>> Begin Given material

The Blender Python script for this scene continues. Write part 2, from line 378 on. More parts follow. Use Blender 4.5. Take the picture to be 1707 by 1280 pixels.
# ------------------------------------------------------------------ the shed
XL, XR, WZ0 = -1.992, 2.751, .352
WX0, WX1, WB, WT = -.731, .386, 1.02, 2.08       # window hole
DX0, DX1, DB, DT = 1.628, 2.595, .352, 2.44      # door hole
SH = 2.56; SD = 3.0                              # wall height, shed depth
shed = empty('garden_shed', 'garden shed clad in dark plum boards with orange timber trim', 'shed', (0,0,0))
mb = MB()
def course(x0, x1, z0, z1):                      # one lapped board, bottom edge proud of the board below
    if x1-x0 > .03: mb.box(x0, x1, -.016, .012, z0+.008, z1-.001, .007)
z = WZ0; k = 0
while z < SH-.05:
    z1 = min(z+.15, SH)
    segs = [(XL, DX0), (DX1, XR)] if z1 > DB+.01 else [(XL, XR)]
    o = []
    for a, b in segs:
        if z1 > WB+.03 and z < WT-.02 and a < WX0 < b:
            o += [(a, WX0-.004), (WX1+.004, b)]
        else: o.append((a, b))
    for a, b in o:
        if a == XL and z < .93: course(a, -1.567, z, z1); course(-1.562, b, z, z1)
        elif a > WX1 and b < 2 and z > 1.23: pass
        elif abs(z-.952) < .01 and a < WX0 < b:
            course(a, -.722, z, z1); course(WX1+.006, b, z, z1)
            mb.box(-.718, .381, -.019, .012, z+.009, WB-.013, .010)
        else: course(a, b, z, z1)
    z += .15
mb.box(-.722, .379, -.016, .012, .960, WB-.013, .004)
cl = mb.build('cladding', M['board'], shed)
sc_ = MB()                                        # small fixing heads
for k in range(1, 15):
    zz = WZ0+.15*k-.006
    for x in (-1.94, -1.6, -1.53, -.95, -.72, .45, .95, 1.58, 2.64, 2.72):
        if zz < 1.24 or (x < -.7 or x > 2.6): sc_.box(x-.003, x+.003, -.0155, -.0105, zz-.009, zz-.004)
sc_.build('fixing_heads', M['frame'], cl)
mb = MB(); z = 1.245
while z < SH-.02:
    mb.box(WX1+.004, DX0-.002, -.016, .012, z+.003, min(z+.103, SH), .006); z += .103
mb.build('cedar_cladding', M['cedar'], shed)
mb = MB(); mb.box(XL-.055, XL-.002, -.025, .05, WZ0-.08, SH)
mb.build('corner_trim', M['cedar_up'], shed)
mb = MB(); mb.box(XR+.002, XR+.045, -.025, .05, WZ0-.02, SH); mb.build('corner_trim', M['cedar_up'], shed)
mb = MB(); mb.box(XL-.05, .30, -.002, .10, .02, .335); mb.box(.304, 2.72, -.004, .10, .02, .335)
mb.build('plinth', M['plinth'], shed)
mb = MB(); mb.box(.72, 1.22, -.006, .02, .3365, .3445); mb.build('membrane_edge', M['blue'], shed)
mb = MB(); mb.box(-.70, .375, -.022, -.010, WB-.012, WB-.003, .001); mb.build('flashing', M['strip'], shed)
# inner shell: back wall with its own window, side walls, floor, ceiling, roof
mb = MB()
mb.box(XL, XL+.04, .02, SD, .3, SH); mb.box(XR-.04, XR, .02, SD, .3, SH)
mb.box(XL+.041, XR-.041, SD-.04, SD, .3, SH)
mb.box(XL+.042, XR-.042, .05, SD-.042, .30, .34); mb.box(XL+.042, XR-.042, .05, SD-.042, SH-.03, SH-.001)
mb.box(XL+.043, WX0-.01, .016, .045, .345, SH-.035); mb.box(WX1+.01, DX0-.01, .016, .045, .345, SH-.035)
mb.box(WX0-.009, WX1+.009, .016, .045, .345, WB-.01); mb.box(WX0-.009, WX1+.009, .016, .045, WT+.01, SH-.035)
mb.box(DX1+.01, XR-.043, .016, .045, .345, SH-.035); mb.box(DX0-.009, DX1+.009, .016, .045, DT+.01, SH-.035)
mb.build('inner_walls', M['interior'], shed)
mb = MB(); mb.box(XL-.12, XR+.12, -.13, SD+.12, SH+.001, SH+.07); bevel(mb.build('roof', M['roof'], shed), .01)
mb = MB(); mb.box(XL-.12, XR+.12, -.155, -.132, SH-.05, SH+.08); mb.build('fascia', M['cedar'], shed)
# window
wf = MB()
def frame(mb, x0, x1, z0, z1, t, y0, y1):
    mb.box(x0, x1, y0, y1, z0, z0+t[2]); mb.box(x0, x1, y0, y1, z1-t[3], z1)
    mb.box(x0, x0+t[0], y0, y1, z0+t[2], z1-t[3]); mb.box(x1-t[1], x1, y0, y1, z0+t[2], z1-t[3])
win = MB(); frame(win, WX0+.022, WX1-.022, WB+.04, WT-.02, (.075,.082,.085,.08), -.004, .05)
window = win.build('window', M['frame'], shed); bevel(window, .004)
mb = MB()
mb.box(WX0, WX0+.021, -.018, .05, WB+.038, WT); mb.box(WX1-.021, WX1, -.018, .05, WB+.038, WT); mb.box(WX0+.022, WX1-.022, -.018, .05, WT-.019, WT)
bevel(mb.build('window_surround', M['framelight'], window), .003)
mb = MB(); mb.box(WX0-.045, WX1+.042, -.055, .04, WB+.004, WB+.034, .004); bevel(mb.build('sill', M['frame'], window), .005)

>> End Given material

Extract, word for word, each line of the listing above.

The Blender Python script for this scene continues. Write part 2, from line 378 on. More parts follow. Use Blender 4.5. Take the picture to be 1707 by 1280 pixels.
# ------------------------------------------------------------------ the shed
XL, XR, WZ0 = -1.992, 2.751, .352
WX0, WX1, WB, WT = -.731, .386, 1.02, 2.08       # window hole
DX0, DX1, DB, DT = 1.628, 2.595, .352, 2.44      # door hole
SH = 2.56; SD = 3.0                              # wall height, shed depth
shed = empty('garden_shed', 'garden shed clad in dark plum boards with orange timber trim', 'shed', (0,0,0))
mb = MB()
def course(x0, x1, z0, z1):                      # one lapped board, bottom edge proud of the board below
    if x1-x0 > .03: mb.box(x0, x1, -.016, .012, z0+.008, z1-.001, .007)
z = WZ0; k = 0
while z < SH-.05:
    z1 = min(z+.15, SH)
    segs = [(XL, DX0), (DX1, XR)] if z1 > DB+.01 else [(XL, XR)]
    o = []
    for a, b in segs:
        if z1 > WB+.03 and z < WT-.02 and a < WX0 < b:
            o += [(a, WX0-.004), (WX1+.004, b)]
        else: o.append((a, b))
    for a, b in o:
        if a == XL and z < .93: course(a, -1.567, z, z1); course(-1.562, b, z, z1)
        elif a > WX1 and b < 2 and z > 1.23: pass
        elif abs(z-.952) < .01 and a < WX0 < b:
            course(a, -.722, z, z1); course(WX1+.006, b, z, z1)
            mb.box(-.718, .381, -.019, .012, z+.009, WB-.013, .010)
        else: course(a, b, z, z1)
    z += .15
mb.box(-.722, .379, -.016, .012, .960, WB-.013, .004)
cl = mb.build('cladding', M['board'], shed)
sc_ = MB()                                        # small fixing heads
for k in range(1, 15):
    zz = WZ0+.15*k-.006
    for x in (-1.94, -1.6, -1.53, -.95, -.72, .45, .95, 1.58, 2.64, 2.72):
        if zz < 1.24 or (x < -.7 or x > 2.6): sc_.box(x-.003, x+.003, -.0155, -.0105, zz-.009, zz-.004)
sc_.build('fixing_heads', M['frame'], cl)
mb = MB(); z = 1.245
while z < SH-.02:
    mb.box(WX1+.004, DX0-.002, -.016, .012, z+.003, min(z+.103, SH), .006); z += .103
mb.build('cedar_cladding', M['cedar'], shed)
mb = MB(); mb.box(XL-.055, XL-.002, -.025, .05, WZ0-.08, SH)
mb.build('corner_trim', M['cedar_up'], shed)
mb = MB(); mb.box(XR+.002, XR+.045, -.025, .05, WZ0-.02, SH); mb.build('corner_trim', M['cedar_up'], shed)
mb = MB(); mb.box(XL-.05, .30, -.002, .10, .02, .335); mb.box(.304, 2.72, -.004, .10, .02, .335)
mb.build('plinth', M['plinth'], shed)
mb = MB(); mb.box(.72, 1.22, -.006, .02, .3365, .3445); mb.build('membrane_edge', M['blue'], shed)
mb = MB(); mb.box(-.70, .375, -.022, -.010, WB-.012, WB-.003, .001); mb.build('flashing', M['strip'], shed)
# inner shell: back wall with its own window, side walls, floor, ceiling, roof
mb = MB()
mb.box(XL, XL+.04, .02, SD, .3, SH); mb.box(XR-.04, XR, .02, SD, .3, SH)
mb.box(XL+.041, XR-.041, SD-.04, SD, .3, SH)
mb.box(XL+.042, XR-.042, .05, SD-.042, .30, .34); mb.box(XL+.042, XR-.042, .05, SD-.042, SH-.03, SH-.001)
mb.box(XL+.043, WX0-.01, .016, .045, .345, SH-.035); mb.box(WX1+.01, DX0-.01, .016, .045, .345, SH-.035)
mb.box(WX0-.009, WX1+.009, .016, .045, .345, WB-.01); mb.box(WX0-.009, WX1+.009, .016, .045, WT+.01, SH-.035)
mb.box(DX1+.01, XR-.043, .016, .045, .345, SH-.035); mb.box(DX0-.009, DX1+.009, .016, .045, DT+.01, SH-.035)
mb.build('inner_walls', M['interior'], shed)
mb = MB(); mb.box(XL-.12, XR+.12, -.13, SD+.12, SH+.001, SH+.07); bevel(mb.build('roof', M['roof'], shed), .01)
mb = MB(); mb.box(XL-.12, XR+.12, -.155, -.132, SH-.05, SH+.08); mb.build('fascia', M['cedar'], shed)
# window
wf = MB()
def frame(mb, x0, x1, z0, z1, t, y0, y1):
    mb.box(x0, x1, y0, y1, z0, z0+t[2]); mb.box(x0, x1, y0, y1, z1-t[3], z1)
    mb.box(x0, x0+t[0], y0, y1, z0+t[2], z1-t[3]); mb.box(x1-t[1], x1, y0, y1, z0+t[2], z1-t[3])
win = MB(); frame(win, WX0+.022, WX1-.022, WB+.04, WT-.02, (.075,.082,.085,.08), -.004, .05)
window = win.build('window', M['frame'], shed); bevel(window, .004)
mb = MB()
mb.box(WX0, WX0+.021, -.018, .05, WB+.038, WT); mb.box(WX1-.021, WX1, -.018, .05, WB+.038, WT); mb.box(WX0+.022, WX1-.022, -.018, .05, WT-.019, WT)
bevel(mb.build('window_surround', M['framelight'], window), .003)
mb = MB(); mb.box(WX0-.045, WX1+.042, -.055, .04, WB+.004, WB+.034, .004); bevel(mb.build('sill', M['frame'], window), .005)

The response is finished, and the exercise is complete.